Questioner 5: Acharya Ji, it seems like a perpetual machine; it is not in control. Even to control it, we have to use our head. To use it here, and to not use it here, we will again have to use thoughts.

Acharya Prashant: Now there are two possibilities – either the machine is badly designed, blame God, or operator of the machine is unskilled. Which possibility do you want to talk of?

Questioner 5: The one that involves the operator.

Acharya Prashant: Who is the operator? You.

The mind is a servant, you are making the servant do what it cannot do. The mind cannot fetch you Peace. And what are you making the mind do? Run after Peace, run after Truth, run after Freedom, run after fulfillment.

You do not tell the mind, “Go get the fulfillment,” but what do you tell it? “Go get me that thing, which in turn will get me fulfillment.” Now the servant cannot take this task, so the servant goes mad. You are overloading the servant.

The mind has limited capacities. Ask the mind to do what the mind can do.

Tell the mind to go into the atom, and it can go there. Tell the mind to chase the stars, and it can do that. But if you tell the mind to get you Love, the mind cannot do that.

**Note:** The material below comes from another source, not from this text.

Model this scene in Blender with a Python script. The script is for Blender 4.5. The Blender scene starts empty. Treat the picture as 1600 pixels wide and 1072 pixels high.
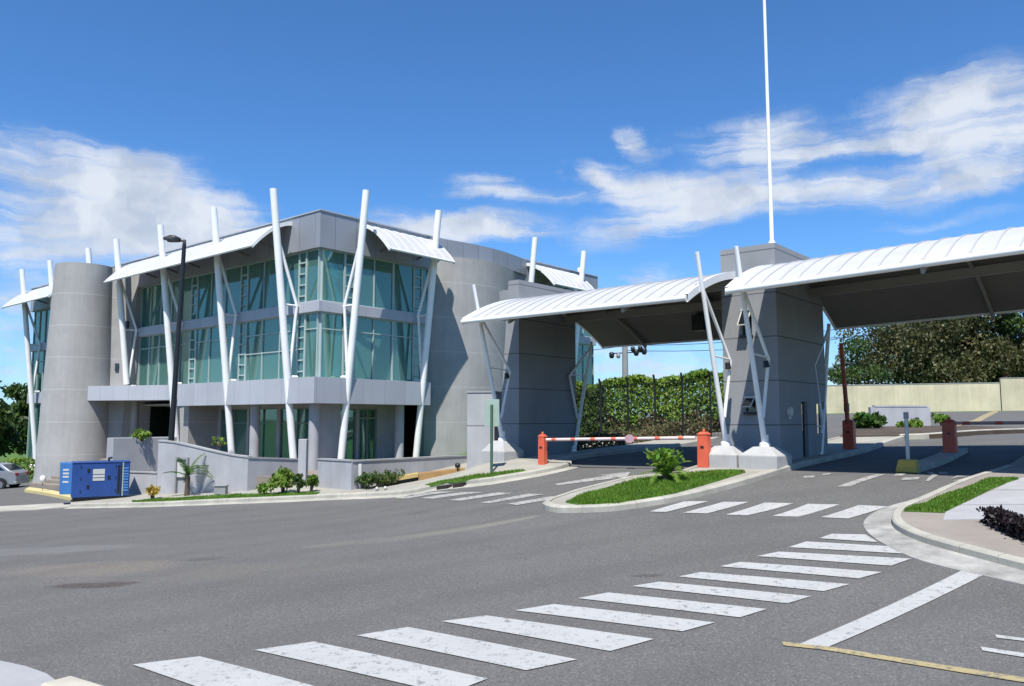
import bpy, bmesh, math, random
import numpy as np
from mathutils import Vector, Matrix
from mathutils.geometry import delaunay_2d_cdt
R = math.radians
rnd = random.Random(7)
SC = bpy.context.scene
COL = SC.collection
# ------------------------------------------------------------------ camera
HCAM = 3.2
PITCH = math.atan(119/1250)
cd = bpy.data.cameras.new('camera'); cam = bpy.data.objects.new('camera', cd); COL.objects.link(cam)
cam.location = (0, 0, HCAM); cam.rotation_euler = (math.pi/2 + PITCH, 0, 0)
cd.sensor_width = 36; cd.lens = 36*1250/1600; cd.clip_end = 5000; cd.clip_start = .1
SC.camera = cam
# ------------------------------------------------------------------ light
SUN_EL, SUN_DIR = R(60), (-.2, -.98)
W = bpy.data.worlds.new('World'); SC.world = W; W.use_nodes = True
nt = W.node_tree; nt.nodes.clear()
def N(t, typ, **k):
    n = t.nodes.new(typ)
    for a, b in k.items(): setattr(n, a, b)
    return n
sky = N(nt, 'ShaderNodeTexSky', sky_type='NISHITA', sun_disc=False, sun_elevation=SUN_EL,
        sun_rotation=math.atan2(SUN_DIR[0], SUN_DIR[1]), altitude=1100, air_density=1.0, dust_density=0.6, ozone_density=2.2)
def math_node(t, op, a, b=None, c=None, clamp=False):
    n = N(t, 'ShaderNodeMath', operation=op, use_clamp=clamp)
    for i, x in enumerate((a, b, c)):
        if x is None: continue
        if hasattr(x, 'is_output'): t.links.new(x, n.inputs[i])
        else: n.inputs[i].default_value = x
    return n.outputs[0]
tc = N(nt, 'ShaderNodeTexCoord'); sep = N(nt, 'ShaderNodeSeparateXYZ'); nt.links.new(tc.outputs['Generated'], sep.inputs[0])
az = math_node(nt, 'MULTIPLY', math_node(nt, 'ARCTAN2', sep.outputs[0], sep.outputs[1]), 57.2958)
el = math_node(nt, 'MULTIPLY', math_node(nt, 'ARCSINE', sep.outputs[2]), 57.2958)
cb = N(nt, 'ShaderNodeCombineXYZ'); nt.links.new(az, cb.inputs[0]); nt.links.new(el, cb.inputs[1])
def noise(t, vec, scale, detail=5, rough=.55, dist=0., mapscale=None, w=None):
    if mapscale:
        mp = N(t, 'ShaderNodeMapping'); mp.inputs['Scale'].default_value = mapscale; t.links.new(vec, mp.inputs[0]); vec = mp.outputs[0]
    n = N(t, 'ShaderNodeTexNoise'); n.inputs['Scale'].default_value = scale; n.inputs['Detail'].default_value = detail
    n.inputs['Roughness'].default_value = rough; n.inputs['Distortion'].default_value = dist
    t.links.new(vec, n.inputs['Vector']); return n
warp = noise(nt, cb.outputs[0], .16, 6, .6)
ws = N(nt, 'ShaderNodeVectorMath', operation='SUBTRACT'); nt.links.new(warp.outputs['Color'], ws.inputs[0]); ws.inputs[1].default_value = (.5, .5, .5)
wm = N(nt, 'ShaderNodeVectorMath', operation='MULTIPLY'); nt.links.new(ws.outputs[0], wm.inputs[0]); wm.inputs[1].default_value = (9, 2.4, 0)
wa = N(nt, 'ShaderNodeVectorMath', operation='ADD'); nt.links.new(wm.outputs[0], wa.inputs[0]); nt.links.new(cb.outputs[0], wa.inputs[1])
# clouds by azimuth and elevation on the sky, in degrees: (azimuth, elevation, half width, half height, tilt, weight)
CLOUDS = [(-30.22, 15.39, 6.51, 1.98, -5, 0.9),(-23.84, 14.82, 5.37, 1.89, -12, 0.9),(-27.93, 12.54, 6.09, 1.82, 0, 0.8),(-20.96, 13.01, 5.2, 1.71, 0, 0.7),(-32.29, 8.72, 3.93, 2.33, 0, 0.5),(-1.88, 16.34, 3.02, 0.92, -5, 0.8),(2.81, 15.89, 5.49, 0.46, -2, 0.5),(-6.97, 14.03, 4.97, 0.91, 0, 0.35),(-3.73, 13.43, 5.94, 0.92, 3, 0.5),(9.81, 19.27, 1.69, 0.9, -35, 0.8),(6.32, 17.26, 2.27, 0.64, -25, 0.7),(9.31, 16.58, 4.47, 1.09, -8, 0.8),(14.67, 15.63, 6.44, 1.33, 0, 0.9),(10.17, 13.78, 6.22, 1.26, 10, 0.8),(22.25, 14.98, 9.43, 1.02, 4, 0.9),(30.18, 14.5, 5.83, 0.63, 8, 0.7),(17.81, 18.96, 4.99, 1.48, 0, 0.95),(22.35, 17.64, 6.67, 0.68, 0, 0.7),(27.88, 19.43, 3.58, 1.7, 15, 0.95),(31.18, 20.16, 2.69, 1.18, 10, 0.6),(32.23, 17.16, 3.61, 2.33, 10, 0.95),(28.87, 17.03, 3.17, 0.96, 0, 0.6),(9.88, 10.14, 3.12, 0.99, 0, 0.6),(9.1, 3.61, 7.6, 1.81, 0, 0.7),(-31.74, 4.47, 2.32, 3.51, 0, 0.45),(23.76, 2.71, 3.46, 1.26, 0, 0.8),(27.93, 12.54, 5.73, 0.41, 5, 0.35)]
CLOUDS += [(-26, 11.3, 8, 1.7, 3, .75), (-19, 11.0, 4, 1.2, 0, .6), (-7, 13.4, 6, 1.2, 4, .5), (-2, 13.6, 6, 1.0, 4, .5), (24, 8.6, 7, .8, 0, .35), (60, 24, 12, 3, 10, .8), (-60, 22, 12, 3, 0, .8)]
acc = None
for (a, e, w_, h_, rot, wt) in CLOUDS:
    mp = N(nt, 'ShaderNodeMapping', vector_type='TEXTURE'); nt.links.new(wa.outputs[0], mp.inputs[0])
    mp.inputs['Location'].default_value = (a, e, 0); mp.inputs['Rotation'].default_value = (0, 0, R(rot)); mp.inputs['Scale'].default_value = (w_*1.35, h_*1.55, 1)
    g = N(nt, 'ShaderNodeTexGradient', gradient_type='SPHERICAL'); nt.links.new(mp.outputs[0], g.inputs[0])
    acc = math_node(nt, 'MULTIPLY_ADD', g.outputs['Fac'], wt*1.5, acc if acc else 0.)
fine = noise(nt, wa.outputs[0], .62, 9, .60, .5, (.22, 1.9, 1))
fm = math_node(nt, 'MULTIPLY_ADD', fine.outputs['Fac'], 3.2, -1.45)
base_cl = math_node(nt, 'ADD', acc, math_node(nt, 'MULTIPLY', fm, math_node(nt, 'MINIMUM', math_node(nt, 'MULTIPLY', acc, 1.6), .8)))
cov = N(nt, 'ShaderNodeMapRange', interpolation_type='SMOOTHSTEP'); nt.links.new(base_cl, cov.inputs[0])
cov.inputs[1].default_value = .0; cov.inputs[2].default_value = 1.75; cov.inputs[3].default_value = 0; cov.inputs[4].default_value = .95
# thin veil low on the sky
veil = N(nt, 'ShaderNodeMapRange', interpolation_type='SMOOTHSTEP'); nt.links.new(el, veil.inputs[0])
veil.inputs[1].default_value = 14; veil.inputs[2].default_value = -2; veil.inputs[3].default_value = 0; veil.inputs[4].default_value = .34
cv = math_node(nt, 'MAXIMUM', cov.outputs[0], veil.outputs[0])
shade = noise(nt, wa.outputs[0], .3, 4, .5)
cr = N(nt, 'ShaderNodeValToRGB'); nt.links.new(shade.outputs['Fac'], cr.inputs[0])
cr.color_ramp.elements[0].position = .35; cr.color_ramp.elements[0].color = (4.9, 5.6, 6.8, 1)
cr.color_ramp.elements[1].position = .6; cr.color_ramp.elements[1].color = (7.2, 7.7, 8.5, 1)
tint = N(nt, 'ShaderNodeMix', data_type='RGBA', blend_type='MULTIPLY'); tint.inputs[0].default_value = 1
nt.links.new(sky.outputs[0], tint.inputs[6]); tint.inputs[7].default_value = (.68, 1.19, 1.66, 1)
mx = N(nt, 'ShaderNodeMix', data_type='RGBA'); nt.links.new(cv, mx.inputs[0]); nt.links.new(tint.outputs[2], mx.inputs[6]); nt.links.new(cr.outputs[0], mx.inputs[7])
bg = N(nt, 'ShaderNodeBackground'); bg.inputs[1].default_value = .077; nt.links.new(mx.outputs[2], bg.inputs[0])
wo = N(nt, 'ShaderNodeOutputWorld'); nt.links.new(bg.outputs[0], wo.inputs[0])
sl = bpy.data.lights.new('sun', 'SUN'); sl.energy = 5.0; sl.angle = R(.5); sl.color = (1, .955, .88)
so = bpy.data.objects.new('sun', sl); COL.objects.link(so)
sv = Vector((SUN_DIR[0]*math.cos(SUN_EL), SUN_DIR[1]*math.cos(SUN_EL), math.sin(SUN_EL)))
so.rotation_euler = sv.to_track_quat('Z', 'Y').to_euler(); so.location = (0, -20, 60)
SC.view_settings.view_transform = 'Standard'; SC.view_settings.look = 'None'; SC.view_settings.exposure = .5; SC.view_settings.gamma = 1
SC.cycles.max_bounces = 8; SC.cycles.transparent_max_bounces = 16; SC.cycles.caustics_reflective = False; SC.cycles.caustics_refractive = False

# ------------------------------------------------------------------ frames
CU, SU = math.cos(R(40)), math.sin(R(40))
UU = np.array([CU, -SU]); VV = np.array([SU, CU])
GO = np.array([4.7, 21.0]); BO = np.array([-8.73, 36.0])
def fw(O, s, t): p = O + UU*s + VV*t; return (float(p[0]), float(p[1]))
def gw(s, t): return fw(GO, s, t)
def bw(s, t): return fw(BO, s, t)
# ------------------------------------------------------------------ terrain
TP = [(0,0,.6),(0,-25,.5),(-1,9.5,.6),(-5,7,.5),(5,8,.7),(8,12,1.1),(6,16.5,1.22),(-10,5,.3),(-10,20,.28),(-13,30,0.),(-22,36,-.3),
      (-30,47,-.75),(-38,40,-.9),(-50,60,-1),(-6.6,30,.5),(-10.2,31.5,.3),(-3.5,27.2,.62),(-1.7,29.5,1.2),(-15,36,.05),(14,8,1.2),(25,10,1.6),(25,25,2.2),
      (-8,38,.7),(-20,50,0),(4,40,2.1),(10.5,42,2.65),(-2,45,1.8),(28,70,3.8),(45,70,4.05),(10,70,3.2),(20.8,40,2.79),(60,30,3),(-30,80,0),(-60,20,-1),(-30,0,0),(40,-20,1)]
TP += [(*gw(s, t), z) for s, t, z in [(-8.5,1.5,1.6),(-6.1,1.5,1.62),(-.4,1.5,1.76),(4.5,2.8,1.88),(6,0,1.7),(6,5,1.93),(1.5,9,2.12),(4.4,7.5,2.1),(1.6,12,2.38),(8,12,2.5),(-6,12,2.15),(-7,8,1.95),(0,-3,1.25),(4,-4,1.15),(-1.2,-4.3,1.03),(-7,-1.9,.92)]]
_P = np.array(TP); _n = len(_P)
def _tps(d2): return np.where(d2 > 1e-9, .5*d2*np.log(d2+1e-12), 0)
def _solve():
    xy = _P[:, :2]/30; D = ((xy[:, None]-xy[None])**2).sum(-1)
    A = np.zeros((_n+3, _n+3)); A[:_n, :_n] = _tps(D) + np.eye(_n)*2e-4
    A[:_n, _n] = 1; A[:_n, _n+1:] = xy; A[_n, :_n] = 1; A[_n+1:, :_n] = xy.T
    return np.linalg.solve(A, np.concatenate([_P[:, 2], [0, 0, 0]])), xy
_w, _xy = _solve()
def hh(xy):
    q = np.atleast_2d(np.array(xy, float)); far = np.maximum(1, np.sqrt(((q-[0, 30])**2).sum(1))/75)
    q = ([0, 30]+(q-[0, 30])/far[:, None])/30
    D = ((q[:, None]-_xy[None])**2).sum(-1)
    return np.clip(_tps(D)@_w[:_n] + _w[_n] + q@_w[_n+1:], -1.6, 6)
def h(x, y): return float(hh([(x, y)])[0])
_F = np.array([0, math.cos(PITCH), math.sin(PITCH)]); _U = np.array([0, -math.sin(PITCH), math.cos(PITCH)])
def gp(px, py, dz=0.):
    """where the ground (plus dz) lies that the photograph shows at this pixel"""
    r = _F + np.array([1., 0, 0])*(px-800)/1250 + _U*(536-py)/1250; r /= r[1]
    ys = np.arange(3, 90, .12); P = np.array([0, 0, HCAM]) + r*ys[:, None]
    d = P[:, 2] - hh(P[:, :2]) - dz
    k = np.where(d <= 0)[0]; i = k[0] if len(k) else len(ys)-1
    t = ys[i-1] + .12*d[i-1]/(d[i-1]-d[i]) if len(k) and i > 0 else ys[i]
    return (float(r[0]*t), float(t))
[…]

And entire humanity is busy in getting the mind to do impossible things. That is why the mind has gone totally bonkers. It is a mad machine now.

Question 7: So does it mean that the Understanding that you spoke about a while ago, precedes thought, that the thought comes after and tries to rationalise the Understanding?

Acharya Prashant: Understanding simply means dissolution of the matter. Understanding means – the thing does not exist, the matter is closed; it’s gone, away. So what is left to rationalise?

Understanding is both before and after thought; it is also the base of thought. But if you have wandered away from Understanding, sometimes you need the help of thought to come back to Understanding.

What is the utility of thought?

Good thought helps you cut through bad thought – that is the utility of thought. In fact, good thought is that, only that, which helps you see the fallacy of thought. Good thought helps you lose confidence in the power of thought. That is good thought.

Questioner 2: What you are saying, is that not a thought? Are these not your thoughts?

Acharya Prashant: I do not really ‘know’ what I am saying. I cannot even say that these are not thoughts. I hear what you just said to me, and I also heard what I just said to you. I heard both of them equally.

I can make no comment on what I am saying; I am at a distance from it.